Peter Conrad Class of 1998
Dickinson College

"Channel Firing" by Thomas Hardy is a poem about the atrocities of war. Published shortly before the beginning of World War I, the poem seems almost prophetic. It not only decries the barbaric nature of war--an institution so vile and obnoxious that in this poem it awakens the dead--but also questions our inability to break our addiction to that institution. Less clear, however, is the answer to a question Hardy seems to be posing: is it our plight to be perpetually engaged in quests for power and vengeance, rendering us unworthy of God's call to judgment, or is it our plight that a sneering, uncaring god forsakes us in our time of need?

The religious implications of this poem are more difficult to analyze than the political and social implications because they are more subtle. Throughout the poem both God and the awakened skeletons seem to be in agreement that men are guilty of perpetuating war. Men are "striving strong to make / Red war yet redder. / Mad as hatters / They do no more for Christes sake / Than you who are helpless in such matters" (13-16). As men strive to make their nations more efficient as war machines, they do Christ no more honor than those who are already dead.

God says that "you are men, / And rest eternal sorely need" (23-24) and assures that it is a good thing for some that it is not judgement hour, "For if it were they'd have to scour / Hell's floor for so much theatening" (19-20). The skeletons wonder rhetorically "will the world ever saner be / . . . Than when He sent us under / In our indifferent century!" (26-28). The dialogue of the poem leaves little doubt that men are at fault; they exasperate God with their foolishness to the point that he threatens, "It will be warmer when / I blow the trumpet (if indeed / I ever do;)" (19-21). Mankind is obviously implicated; more subtly implicated, however, is God.
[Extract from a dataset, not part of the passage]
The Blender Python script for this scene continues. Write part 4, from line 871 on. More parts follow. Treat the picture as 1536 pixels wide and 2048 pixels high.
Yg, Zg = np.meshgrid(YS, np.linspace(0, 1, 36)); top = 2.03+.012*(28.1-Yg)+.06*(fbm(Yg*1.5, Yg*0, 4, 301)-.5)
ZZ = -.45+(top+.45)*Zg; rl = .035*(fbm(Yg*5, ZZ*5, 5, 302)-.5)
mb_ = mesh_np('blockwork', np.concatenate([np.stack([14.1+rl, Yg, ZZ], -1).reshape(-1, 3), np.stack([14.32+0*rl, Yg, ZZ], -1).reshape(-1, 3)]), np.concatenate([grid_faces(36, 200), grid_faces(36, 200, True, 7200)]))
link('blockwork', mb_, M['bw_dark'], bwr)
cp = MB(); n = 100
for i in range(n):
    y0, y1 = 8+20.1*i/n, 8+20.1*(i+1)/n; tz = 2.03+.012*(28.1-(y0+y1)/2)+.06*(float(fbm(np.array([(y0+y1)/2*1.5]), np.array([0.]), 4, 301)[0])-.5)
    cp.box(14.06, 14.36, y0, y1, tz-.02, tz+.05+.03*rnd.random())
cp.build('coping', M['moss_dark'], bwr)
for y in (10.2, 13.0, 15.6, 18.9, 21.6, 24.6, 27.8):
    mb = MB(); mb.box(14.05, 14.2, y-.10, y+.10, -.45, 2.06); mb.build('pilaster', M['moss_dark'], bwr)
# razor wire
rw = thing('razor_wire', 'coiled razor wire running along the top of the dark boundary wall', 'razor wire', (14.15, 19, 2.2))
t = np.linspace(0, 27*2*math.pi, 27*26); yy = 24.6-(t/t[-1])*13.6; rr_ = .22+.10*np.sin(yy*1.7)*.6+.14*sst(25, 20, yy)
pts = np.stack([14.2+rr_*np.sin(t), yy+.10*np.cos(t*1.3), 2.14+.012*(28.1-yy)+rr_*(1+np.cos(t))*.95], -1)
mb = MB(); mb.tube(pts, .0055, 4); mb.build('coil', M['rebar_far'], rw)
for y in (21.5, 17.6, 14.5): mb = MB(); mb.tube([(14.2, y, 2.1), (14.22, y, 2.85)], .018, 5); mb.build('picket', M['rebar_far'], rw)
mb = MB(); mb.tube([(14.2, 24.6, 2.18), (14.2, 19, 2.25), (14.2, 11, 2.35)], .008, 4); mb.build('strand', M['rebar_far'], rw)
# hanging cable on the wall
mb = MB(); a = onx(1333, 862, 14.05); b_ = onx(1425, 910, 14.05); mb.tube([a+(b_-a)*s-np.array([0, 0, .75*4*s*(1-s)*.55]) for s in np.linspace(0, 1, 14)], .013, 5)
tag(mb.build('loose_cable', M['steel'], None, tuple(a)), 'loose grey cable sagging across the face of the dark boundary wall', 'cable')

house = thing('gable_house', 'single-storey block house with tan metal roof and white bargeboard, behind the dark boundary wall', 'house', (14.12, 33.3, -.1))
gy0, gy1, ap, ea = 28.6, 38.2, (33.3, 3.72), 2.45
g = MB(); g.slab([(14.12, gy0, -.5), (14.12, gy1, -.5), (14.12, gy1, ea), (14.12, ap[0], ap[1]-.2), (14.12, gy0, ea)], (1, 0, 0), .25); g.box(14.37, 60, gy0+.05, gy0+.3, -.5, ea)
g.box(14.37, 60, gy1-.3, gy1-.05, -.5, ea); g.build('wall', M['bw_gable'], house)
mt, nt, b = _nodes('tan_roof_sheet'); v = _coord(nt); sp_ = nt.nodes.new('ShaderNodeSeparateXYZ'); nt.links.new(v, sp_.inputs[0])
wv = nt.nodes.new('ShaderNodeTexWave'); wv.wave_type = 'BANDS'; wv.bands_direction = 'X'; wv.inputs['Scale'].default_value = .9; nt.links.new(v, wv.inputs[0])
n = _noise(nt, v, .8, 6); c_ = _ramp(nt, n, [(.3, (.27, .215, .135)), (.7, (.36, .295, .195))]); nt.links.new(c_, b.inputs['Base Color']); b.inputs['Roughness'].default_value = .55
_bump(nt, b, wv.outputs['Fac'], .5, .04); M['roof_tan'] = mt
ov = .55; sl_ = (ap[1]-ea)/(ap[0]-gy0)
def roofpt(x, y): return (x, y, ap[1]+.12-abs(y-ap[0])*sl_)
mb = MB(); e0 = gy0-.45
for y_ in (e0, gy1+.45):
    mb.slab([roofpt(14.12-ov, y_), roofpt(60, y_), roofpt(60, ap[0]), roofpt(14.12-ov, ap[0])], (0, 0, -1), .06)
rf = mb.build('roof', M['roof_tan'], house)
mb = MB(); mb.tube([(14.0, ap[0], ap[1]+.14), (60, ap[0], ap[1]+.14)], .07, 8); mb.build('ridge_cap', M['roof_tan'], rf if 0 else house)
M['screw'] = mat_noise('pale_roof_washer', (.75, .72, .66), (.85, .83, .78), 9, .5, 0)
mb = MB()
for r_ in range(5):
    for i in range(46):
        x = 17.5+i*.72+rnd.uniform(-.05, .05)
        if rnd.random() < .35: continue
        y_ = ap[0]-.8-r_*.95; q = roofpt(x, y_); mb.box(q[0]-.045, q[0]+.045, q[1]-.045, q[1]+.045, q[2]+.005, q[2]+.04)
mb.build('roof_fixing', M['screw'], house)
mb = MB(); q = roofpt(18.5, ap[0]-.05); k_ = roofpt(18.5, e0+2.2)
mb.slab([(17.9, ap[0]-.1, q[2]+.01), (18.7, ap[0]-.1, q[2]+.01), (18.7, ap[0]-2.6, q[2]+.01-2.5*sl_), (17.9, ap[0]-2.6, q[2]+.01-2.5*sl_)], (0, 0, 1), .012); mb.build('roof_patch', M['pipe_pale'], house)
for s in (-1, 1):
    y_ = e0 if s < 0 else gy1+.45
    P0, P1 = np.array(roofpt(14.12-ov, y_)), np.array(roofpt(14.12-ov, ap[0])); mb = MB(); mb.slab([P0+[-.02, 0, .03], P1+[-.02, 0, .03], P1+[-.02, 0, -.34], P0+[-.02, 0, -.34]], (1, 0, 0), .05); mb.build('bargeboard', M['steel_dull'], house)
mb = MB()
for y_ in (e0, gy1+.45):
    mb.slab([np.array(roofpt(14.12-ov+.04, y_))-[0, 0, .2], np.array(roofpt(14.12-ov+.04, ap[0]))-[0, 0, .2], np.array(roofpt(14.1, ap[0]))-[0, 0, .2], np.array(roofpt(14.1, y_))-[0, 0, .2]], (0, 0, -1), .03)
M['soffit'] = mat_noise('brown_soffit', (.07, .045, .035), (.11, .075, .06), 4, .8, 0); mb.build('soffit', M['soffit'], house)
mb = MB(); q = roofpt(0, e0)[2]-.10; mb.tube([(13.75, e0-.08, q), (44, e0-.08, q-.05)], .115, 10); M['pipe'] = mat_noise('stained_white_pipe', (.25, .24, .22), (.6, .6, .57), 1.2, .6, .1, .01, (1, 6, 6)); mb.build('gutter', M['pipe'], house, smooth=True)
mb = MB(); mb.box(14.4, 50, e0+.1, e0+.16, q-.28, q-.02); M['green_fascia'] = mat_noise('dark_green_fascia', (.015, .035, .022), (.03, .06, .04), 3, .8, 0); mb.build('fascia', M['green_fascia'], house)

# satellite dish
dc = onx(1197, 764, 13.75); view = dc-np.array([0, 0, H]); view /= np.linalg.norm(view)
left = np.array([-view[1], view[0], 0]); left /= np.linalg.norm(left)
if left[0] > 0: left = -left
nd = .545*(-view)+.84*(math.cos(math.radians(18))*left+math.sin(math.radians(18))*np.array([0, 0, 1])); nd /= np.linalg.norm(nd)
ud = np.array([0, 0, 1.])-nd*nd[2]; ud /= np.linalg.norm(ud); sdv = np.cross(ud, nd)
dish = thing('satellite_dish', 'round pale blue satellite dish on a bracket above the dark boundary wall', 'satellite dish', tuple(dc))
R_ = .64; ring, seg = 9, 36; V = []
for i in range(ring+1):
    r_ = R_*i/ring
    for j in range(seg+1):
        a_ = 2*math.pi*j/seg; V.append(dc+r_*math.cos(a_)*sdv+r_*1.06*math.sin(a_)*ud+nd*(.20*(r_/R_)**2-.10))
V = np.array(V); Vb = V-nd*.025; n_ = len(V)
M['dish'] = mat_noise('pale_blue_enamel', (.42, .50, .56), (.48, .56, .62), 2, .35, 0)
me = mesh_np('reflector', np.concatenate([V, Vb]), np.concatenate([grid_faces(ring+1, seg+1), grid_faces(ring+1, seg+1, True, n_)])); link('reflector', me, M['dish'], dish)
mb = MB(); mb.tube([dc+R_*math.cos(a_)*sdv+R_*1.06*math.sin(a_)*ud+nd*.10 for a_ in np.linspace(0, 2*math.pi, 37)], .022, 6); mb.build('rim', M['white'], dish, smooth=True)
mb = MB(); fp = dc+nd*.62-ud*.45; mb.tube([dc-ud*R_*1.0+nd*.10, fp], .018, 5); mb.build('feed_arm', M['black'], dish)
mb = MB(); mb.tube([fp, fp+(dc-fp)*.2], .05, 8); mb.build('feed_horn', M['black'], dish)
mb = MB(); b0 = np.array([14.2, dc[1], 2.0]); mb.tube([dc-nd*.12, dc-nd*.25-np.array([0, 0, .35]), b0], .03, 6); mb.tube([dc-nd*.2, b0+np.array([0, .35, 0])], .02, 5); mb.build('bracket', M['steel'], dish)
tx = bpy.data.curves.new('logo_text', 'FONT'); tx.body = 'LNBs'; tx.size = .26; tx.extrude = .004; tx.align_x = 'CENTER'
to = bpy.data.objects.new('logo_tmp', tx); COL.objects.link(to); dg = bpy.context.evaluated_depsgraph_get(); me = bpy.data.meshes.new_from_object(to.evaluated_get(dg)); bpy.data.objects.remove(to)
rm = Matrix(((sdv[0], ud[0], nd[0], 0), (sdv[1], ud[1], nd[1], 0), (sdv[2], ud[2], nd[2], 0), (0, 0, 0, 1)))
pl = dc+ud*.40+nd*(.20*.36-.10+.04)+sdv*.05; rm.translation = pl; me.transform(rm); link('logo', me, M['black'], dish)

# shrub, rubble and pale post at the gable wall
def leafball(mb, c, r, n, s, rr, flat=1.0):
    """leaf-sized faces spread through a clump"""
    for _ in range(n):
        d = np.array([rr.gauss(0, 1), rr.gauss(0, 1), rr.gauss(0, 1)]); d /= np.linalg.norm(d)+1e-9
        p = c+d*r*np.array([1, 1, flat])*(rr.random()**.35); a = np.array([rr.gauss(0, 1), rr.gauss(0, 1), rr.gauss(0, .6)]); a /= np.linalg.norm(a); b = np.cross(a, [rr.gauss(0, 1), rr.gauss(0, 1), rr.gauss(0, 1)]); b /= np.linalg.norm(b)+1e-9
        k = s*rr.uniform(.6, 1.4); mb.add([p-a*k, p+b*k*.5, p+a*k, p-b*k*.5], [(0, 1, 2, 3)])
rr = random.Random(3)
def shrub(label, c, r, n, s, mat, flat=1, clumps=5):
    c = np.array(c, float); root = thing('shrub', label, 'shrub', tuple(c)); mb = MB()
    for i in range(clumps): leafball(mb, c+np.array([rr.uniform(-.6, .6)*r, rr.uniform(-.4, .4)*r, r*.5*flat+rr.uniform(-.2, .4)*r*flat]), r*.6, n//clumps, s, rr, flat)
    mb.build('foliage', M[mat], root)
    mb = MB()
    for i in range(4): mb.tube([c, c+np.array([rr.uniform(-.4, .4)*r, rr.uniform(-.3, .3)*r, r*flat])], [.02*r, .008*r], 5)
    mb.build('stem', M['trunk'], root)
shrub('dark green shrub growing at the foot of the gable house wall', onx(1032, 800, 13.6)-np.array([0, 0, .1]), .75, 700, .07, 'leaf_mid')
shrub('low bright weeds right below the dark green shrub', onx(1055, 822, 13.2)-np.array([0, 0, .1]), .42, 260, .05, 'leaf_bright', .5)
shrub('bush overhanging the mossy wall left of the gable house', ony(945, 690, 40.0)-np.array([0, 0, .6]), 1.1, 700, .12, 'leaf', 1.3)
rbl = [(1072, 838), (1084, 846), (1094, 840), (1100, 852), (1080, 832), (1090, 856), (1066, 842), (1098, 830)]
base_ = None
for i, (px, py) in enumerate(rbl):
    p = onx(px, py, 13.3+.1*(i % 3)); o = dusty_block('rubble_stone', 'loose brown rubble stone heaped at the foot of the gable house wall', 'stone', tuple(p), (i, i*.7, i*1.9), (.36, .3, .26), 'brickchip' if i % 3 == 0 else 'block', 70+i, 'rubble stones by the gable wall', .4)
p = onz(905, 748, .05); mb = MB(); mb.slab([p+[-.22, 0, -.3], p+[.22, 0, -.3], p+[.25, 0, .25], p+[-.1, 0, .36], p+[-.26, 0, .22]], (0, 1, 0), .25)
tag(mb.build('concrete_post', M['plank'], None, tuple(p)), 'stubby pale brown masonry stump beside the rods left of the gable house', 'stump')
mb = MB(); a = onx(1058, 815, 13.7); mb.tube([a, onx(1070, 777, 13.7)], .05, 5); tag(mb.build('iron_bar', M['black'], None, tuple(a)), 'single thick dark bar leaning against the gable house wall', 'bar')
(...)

By portraying God as he does, Hardy seems to pose the question, "Why does God let us behave this way? Why, if he is indeed omnipotent, does he not put an end to this nonsense?" Hardy portrays God throughout the poem as cynical when He cracks His joke about scouring Hell's floor, as exasperated when He wonders aloud if He ever will blow the trumpet to call us to judgment day, and as bitter when He says that we do no honor unto Christ and that we need eternal rest. Never in the poem does Hardy portray God in the typical fashions used by his contemporaries: compassionate, regal, solemn, forgiving. By portraying God as he does, Hardy is questioning both a God so callous that he leaves us simply to play our games of warfare, exasperated with our violence, and a society which has driven its God to such exasperation.

Fittingly, in the last stanza of the poem the guns continue to disturb the hour; nothing is resolved. Just as Hardy's questions about warfare and the role of God and mankind are unlikely to be resolved, neither is warfare and our constant readiness to engage in it likely to disappear.